Join Miss Jessica for a special small group storytime for neurodivergent patrons. Call or email the branch to register by the Saturday before the event. The storytime is for ages 2-6, and you’ll need to stay with your child during the program.

Adaptive swim night

6 –8 p.m. Sunday, July 14. Free. Wills Park Pool, 1815 Old Milton Parkway, Alpharetta. 678-297-6107.

Cool off at Wills Park Pool’s Adaptive Swim Night in a pool with zero-depth entry, interactive play stations, a water slide and more.

Sensory friendly movie showings

11 a.m.-1 p.m. Thursday, July 25. Switzer Library, 266 Roswell St., Marietta. 770-528-2331.

Bring your own blanket and make yourself comfortable for a showing of a sensory friendly children’s movie in the downstairs program room. All ages are welcome.

Sensory friendly movies at NCG Cinema

Saturday July 3, 10, 17, 24 and 31. Regular admission prices apply. Multiple metro Atlanta locations of NCG Cinemas.

See sensory friendly movies at NCG Cinemas on Saturdays in July with “The Land Before Time” on July 3, “Trolls” on July 10, “Abominable” on July 17, “Migration” on July 24 and “Kung Fu Panda” on July 31. The movies will be shown without previews, with the sound turned down and the lights on. The environment is judgment-free, and it’s OK to talk, sing, walk around and dance.

Chuck E. Cheese Sensory Sensitive Sundays

Sunday, July 7. Participating metro Atlanta locations open two hours early.

Chuck E. Cheese opens early the first Sunday of the month for Sensory Sensitive Sunday. Guests can enjoy a quieter environment, dimmed lighting, a sensory friendly arcade, a trained and caring staff, and more.

Studio Movie Grill special needs screening

11 a.m. Saturday, July 20. Free for all attendees. Studio Movie Grill, Mansell Crossing, 7730 North Point Pkwy., Alpharetta. 470-657-0300.

Watch “Despicable Me 4″ with the lights up, the volume low and with moving, talking and even dancing in the aisles welcomed. The free tickets are available only at the box office as early as the Wednesday prior to the Saturday movie. Seating is first come, first served.

Additional Atlanta experiences that provide sensory friendly assistance:

Atlanta Braves Exceptional Fan Program: The Atlanta Braves offer a social storybook, a sensory map with details for first aid and other important locations, dedicated accessible seating specialists and more. Buy tickets through the Accessible Seating Department, and you’ll receive a welcome kit with a Braves Exceptional Fan credential that allows you to skip concession lines if needed. The kit will be delivered to you during the game and includes Braves fidgets.

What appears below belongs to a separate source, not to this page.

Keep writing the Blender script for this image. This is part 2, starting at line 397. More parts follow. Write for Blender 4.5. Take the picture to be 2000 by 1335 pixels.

In addition to this program, the Braves also offer a “Matt Pack” at each home game for a families affected by autism. The seats are complementary and include a sensory friendly game experience, a gift pack and close proximity to a quiet space. They’re funded by first baseman Matt Olson’s donation to the Atlanta Braves Foundation. For more information, email or

Zoo Atlanta: Zoo Atlanta lets you borrow free sensory bags with fidget tools, noise canceling headphones, weighted lap pads and more. Quiet aones and headphone zones are also available, and the zoo’s staff receives continuous training on assisting and accommodating guests with sensory needs.

Georgia Aquarium: The aquarium offers a sensory room and bags, as well as sensory hours. The hours (8 –9 a.m. or 9 –10 a.m., depending on hours of operation) have smaller guest capacity, reduced lights and audio, and quiet spaces in galleries. The staff receives continuous training on assisting and accommodating guests with sensory needs.

High Museum of Art: A social story is available to help you prepare for your visit, as is a sensory guide with information on stimuli you may encounter. You can also access a sensory map online or at the museum to help you locate spaces that tend to be quieter and less crowded, have low light, and allow for tactile engagement and activities.

Great Wolf Lodge: Great Wolf Lodge, which has a location in LaGrange, has partnered with the International Board of Credentialing and Continuing Education Standards to receive training and resources for their staff members. They have an extensive online sensory guide with specific information about each attraction and offer a multicolored wristband for neurodivergent guests so staff members know to take special considerations when interacting with them.